There are people reading this for whom the situation is harder. People with fewer resources, more barriers, less support. I see you. And I’m not here to tell you that if you just try harder everything will work out. That’s not true, and it’s not what I believe.

What I believe is this: you’re allowed to be strategic. You’re allowed to use every tool available to you. You’re allowed to take the help, ask the questions, apply for the scheme, use the social worker, write the letter, visit the MP. You’re allowed to lean into every advantage you have, including your appearance, your intelligence, your network, your pain, your story.

And you’re allowed to not be grateful for a system that made survival this difficult in the first place. You can hold both: use the system and be angry at it. Work within it and want it to change.

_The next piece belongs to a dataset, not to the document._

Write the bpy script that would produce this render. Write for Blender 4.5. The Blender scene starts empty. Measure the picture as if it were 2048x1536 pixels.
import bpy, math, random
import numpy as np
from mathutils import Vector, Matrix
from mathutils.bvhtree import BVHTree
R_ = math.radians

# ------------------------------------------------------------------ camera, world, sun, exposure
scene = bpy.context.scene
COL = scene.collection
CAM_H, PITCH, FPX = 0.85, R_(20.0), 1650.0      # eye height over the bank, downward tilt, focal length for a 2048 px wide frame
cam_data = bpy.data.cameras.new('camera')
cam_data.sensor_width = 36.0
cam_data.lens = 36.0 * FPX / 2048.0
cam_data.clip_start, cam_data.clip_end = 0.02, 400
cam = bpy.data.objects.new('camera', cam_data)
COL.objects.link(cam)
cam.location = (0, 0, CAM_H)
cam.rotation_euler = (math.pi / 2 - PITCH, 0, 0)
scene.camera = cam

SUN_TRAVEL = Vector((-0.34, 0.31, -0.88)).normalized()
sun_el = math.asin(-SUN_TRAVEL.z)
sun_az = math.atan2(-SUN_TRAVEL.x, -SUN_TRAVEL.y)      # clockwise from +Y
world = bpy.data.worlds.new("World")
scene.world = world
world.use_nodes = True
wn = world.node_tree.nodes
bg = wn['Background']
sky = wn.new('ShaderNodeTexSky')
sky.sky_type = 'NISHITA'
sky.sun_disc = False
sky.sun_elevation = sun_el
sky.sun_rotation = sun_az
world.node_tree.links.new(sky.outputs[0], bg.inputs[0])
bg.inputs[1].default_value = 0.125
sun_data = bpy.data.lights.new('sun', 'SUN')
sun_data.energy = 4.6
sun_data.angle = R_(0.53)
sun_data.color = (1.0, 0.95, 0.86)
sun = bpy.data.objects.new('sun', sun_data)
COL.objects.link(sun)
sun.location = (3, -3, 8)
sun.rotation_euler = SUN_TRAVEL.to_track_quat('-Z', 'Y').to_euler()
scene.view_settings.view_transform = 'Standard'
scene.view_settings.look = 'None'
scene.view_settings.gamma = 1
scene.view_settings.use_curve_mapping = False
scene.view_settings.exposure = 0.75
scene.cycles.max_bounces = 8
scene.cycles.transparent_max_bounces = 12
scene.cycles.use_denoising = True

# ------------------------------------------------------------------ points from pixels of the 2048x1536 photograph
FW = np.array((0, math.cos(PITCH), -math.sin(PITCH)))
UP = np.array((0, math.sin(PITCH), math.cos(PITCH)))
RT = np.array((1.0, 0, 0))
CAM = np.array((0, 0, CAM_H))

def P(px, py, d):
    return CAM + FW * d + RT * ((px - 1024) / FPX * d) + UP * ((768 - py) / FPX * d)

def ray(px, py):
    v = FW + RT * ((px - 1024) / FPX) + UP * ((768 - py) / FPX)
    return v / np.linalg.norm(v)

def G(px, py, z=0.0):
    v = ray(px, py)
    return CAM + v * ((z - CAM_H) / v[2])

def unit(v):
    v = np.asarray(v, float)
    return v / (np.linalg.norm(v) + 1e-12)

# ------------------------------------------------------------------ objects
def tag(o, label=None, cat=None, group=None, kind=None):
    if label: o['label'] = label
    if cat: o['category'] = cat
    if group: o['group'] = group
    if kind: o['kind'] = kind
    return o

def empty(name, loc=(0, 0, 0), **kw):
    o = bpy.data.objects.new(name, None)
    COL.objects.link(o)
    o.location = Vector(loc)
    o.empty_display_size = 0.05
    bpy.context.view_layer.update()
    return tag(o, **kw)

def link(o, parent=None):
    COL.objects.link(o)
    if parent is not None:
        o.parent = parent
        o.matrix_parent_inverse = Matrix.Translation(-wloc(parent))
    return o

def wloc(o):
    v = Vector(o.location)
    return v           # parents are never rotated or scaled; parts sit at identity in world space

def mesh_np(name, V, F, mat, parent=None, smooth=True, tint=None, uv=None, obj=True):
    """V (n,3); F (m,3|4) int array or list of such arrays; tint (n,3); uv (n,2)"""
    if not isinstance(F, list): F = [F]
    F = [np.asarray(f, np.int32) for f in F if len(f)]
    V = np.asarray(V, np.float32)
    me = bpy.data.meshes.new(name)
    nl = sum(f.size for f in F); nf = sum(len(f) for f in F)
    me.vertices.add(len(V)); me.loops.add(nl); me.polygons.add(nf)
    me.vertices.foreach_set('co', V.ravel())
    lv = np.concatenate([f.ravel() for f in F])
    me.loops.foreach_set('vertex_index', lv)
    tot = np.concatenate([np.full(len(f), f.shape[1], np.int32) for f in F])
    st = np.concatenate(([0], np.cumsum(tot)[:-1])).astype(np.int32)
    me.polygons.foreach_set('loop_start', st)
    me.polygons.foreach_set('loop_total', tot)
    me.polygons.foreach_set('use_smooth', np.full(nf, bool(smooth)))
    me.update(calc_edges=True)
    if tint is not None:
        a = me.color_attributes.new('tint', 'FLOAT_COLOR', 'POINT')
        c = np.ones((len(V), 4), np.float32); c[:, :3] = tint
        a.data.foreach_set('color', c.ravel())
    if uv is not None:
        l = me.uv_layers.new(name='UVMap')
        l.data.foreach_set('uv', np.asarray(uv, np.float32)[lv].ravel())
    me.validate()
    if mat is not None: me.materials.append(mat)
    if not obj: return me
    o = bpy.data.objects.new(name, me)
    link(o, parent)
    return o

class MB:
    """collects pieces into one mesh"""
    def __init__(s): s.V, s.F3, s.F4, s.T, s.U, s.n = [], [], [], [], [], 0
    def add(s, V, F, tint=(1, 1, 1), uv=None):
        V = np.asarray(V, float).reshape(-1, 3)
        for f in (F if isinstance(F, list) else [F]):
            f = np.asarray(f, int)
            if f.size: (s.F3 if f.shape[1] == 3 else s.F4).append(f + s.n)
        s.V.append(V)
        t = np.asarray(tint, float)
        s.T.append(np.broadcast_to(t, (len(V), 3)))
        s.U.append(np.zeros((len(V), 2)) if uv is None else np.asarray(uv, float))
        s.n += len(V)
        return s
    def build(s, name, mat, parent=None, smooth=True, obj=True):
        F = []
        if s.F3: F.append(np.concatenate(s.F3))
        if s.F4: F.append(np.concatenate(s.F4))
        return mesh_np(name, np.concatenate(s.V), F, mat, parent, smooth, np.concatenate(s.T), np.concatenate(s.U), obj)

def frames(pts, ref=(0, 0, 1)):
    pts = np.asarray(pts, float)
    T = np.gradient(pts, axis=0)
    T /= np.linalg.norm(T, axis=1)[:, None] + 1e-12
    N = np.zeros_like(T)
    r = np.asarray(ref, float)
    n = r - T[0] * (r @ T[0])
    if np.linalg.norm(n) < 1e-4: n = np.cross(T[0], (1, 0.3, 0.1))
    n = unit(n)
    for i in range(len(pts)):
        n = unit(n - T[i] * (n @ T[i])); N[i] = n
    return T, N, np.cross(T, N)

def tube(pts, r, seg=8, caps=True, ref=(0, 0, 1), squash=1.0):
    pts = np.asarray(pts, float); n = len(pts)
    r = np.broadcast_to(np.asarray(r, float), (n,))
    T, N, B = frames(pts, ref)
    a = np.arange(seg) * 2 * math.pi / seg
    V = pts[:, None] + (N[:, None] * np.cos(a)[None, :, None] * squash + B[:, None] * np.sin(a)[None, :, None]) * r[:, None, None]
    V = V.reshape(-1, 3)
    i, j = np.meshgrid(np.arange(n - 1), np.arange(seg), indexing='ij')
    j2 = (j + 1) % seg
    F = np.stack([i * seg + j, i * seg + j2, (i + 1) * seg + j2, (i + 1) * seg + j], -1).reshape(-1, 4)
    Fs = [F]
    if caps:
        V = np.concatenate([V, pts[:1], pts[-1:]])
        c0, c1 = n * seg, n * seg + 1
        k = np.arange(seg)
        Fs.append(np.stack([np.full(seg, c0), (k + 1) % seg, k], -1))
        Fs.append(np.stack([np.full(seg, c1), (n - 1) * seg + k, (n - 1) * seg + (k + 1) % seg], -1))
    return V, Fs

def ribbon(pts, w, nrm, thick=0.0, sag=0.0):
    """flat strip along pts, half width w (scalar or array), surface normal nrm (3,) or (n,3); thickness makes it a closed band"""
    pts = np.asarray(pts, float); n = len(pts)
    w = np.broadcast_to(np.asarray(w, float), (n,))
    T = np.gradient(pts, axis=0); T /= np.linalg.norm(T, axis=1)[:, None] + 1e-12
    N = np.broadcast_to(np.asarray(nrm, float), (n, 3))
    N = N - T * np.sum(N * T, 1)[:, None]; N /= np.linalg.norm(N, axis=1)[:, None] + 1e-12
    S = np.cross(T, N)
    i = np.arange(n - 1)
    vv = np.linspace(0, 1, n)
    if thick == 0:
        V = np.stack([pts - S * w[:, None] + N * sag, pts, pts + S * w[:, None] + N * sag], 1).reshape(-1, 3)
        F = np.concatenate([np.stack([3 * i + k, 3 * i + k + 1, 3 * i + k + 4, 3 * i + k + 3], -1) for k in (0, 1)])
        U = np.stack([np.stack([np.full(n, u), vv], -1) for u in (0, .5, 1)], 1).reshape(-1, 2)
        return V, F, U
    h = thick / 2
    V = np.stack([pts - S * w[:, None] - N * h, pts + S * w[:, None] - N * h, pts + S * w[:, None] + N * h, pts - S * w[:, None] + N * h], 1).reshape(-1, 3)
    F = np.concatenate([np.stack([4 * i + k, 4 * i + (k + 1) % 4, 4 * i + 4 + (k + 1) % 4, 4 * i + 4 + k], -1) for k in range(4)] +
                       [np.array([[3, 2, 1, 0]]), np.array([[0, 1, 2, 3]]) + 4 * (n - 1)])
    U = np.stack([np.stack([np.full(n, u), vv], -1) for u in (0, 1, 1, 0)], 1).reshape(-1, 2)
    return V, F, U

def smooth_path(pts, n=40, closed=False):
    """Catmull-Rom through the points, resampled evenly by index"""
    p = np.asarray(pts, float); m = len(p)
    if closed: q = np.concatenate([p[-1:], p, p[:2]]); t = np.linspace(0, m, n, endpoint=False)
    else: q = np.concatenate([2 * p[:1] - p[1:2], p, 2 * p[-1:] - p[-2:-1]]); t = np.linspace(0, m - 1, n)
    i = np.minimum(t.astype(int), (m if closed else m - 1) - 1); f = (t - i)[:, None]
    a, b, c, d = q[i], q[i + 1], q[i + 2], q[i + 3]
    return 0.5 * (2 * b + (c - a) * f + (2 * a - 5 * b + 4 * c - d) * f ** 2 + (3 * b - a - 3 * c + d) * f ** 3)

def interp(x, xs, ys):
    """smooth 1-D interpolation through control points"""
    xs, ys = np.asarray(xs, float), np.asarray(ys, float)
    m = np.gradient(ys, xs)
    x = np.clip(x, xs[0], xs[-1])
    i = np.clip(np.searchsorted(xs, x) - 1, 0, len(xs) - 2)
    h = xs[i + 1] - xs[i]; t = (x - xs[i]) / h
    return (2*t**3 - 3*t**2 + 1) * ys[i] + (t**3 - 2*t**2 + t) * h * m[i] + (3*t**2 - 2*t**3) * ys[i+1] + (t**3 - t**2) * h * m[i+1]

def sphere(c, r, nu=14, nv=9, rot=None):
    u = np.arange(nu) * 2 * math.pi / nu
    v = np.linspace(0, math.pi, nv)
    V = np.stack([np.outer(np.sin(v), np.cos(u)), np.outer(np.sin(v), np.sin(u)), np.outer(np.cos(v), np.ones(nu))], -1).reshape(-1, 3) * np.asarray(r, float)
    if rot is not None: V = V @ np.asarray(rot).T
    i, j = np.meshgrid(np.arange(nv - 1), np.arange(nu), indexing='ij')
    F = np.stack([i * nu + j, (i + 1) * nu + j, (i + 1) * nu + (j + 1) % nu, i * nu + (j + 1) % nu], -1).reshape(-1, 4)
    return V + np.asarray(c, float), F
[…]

The system helped me. And the system also failed me in ways I’m still unpacking. Both are true.

What Alignment Actually Looks Like

People talk about “manifesting” and “mindset shifts” like they’re magic. They’re not. But they’re also not nothing.

When I got my head above water, really for the first time, something shifted. It’s that I could finally see clearly enough to make choices that pointed in a direction. When you’re drowning, you don’t choose which stroke to use. You just try not to go under.

But when you get some stability, you can start being strategic. You can ask: what do I actually want? What am I building toward? Is this decision bringing me closer or further from that?

I didn’t do this perfectly. I’m still learning. But the moment I started asking those questions, the answers started rearranging my life. The right job, the right connections, the relationships that made sense. They found their way in when I stopped making decisions out of fear and started making them out of direction.

This is what I mean when I say finance is psychological. The numbers matter. But the numbers follow the mindset, not the other way around.

The Part Where I Tell You It Gets Harder

The next income bracket is its own trap. The help dries up. The subsidies phase out. The margins feel tighter in some ways, not looser. The people around you assume you’ve made it, so the pressure to perform that narrative becomes its own financial drain.

I’m not saying this to discourage you. I’m saying it because I want you to be prepared. Getting out of poverty is not a destination. It’s a transition into a different set of challenges that require a different set of tools.

Keep learning. Keep adapting. The person who survives the early chapter has already proven they can figure things out. Trust that.

Final Words

I was written off. Statistically, socially, practically. I was the person who wasn’t supposed to make it. Teenage mother. No family money. Unstable income. Incomplete education.

I said “F**k off” to that story.

Not because I was special. Not because I didn’t feel the weight of it every single day. But because I wanted out badly enough to stay disciplined even when I was exhausted. To study at night when I should have been sleeping. To show up looking like the future I was working toward, even when the present was brutal.

You don’t have to be better than anyone else. You have to be relentless about being better than yesterday’s version of yourself.

Blame the system and then learn it. Use it. Find the loopholes. Ask the questions. Take the help. And when you get out, and I believe you can, remember who was there when you had nothing. Pay it forward.

That’s what community is. And it’s the only thing that’s ever actually changed anything.

Written from lived experience. Not financial advice, just financial honesty.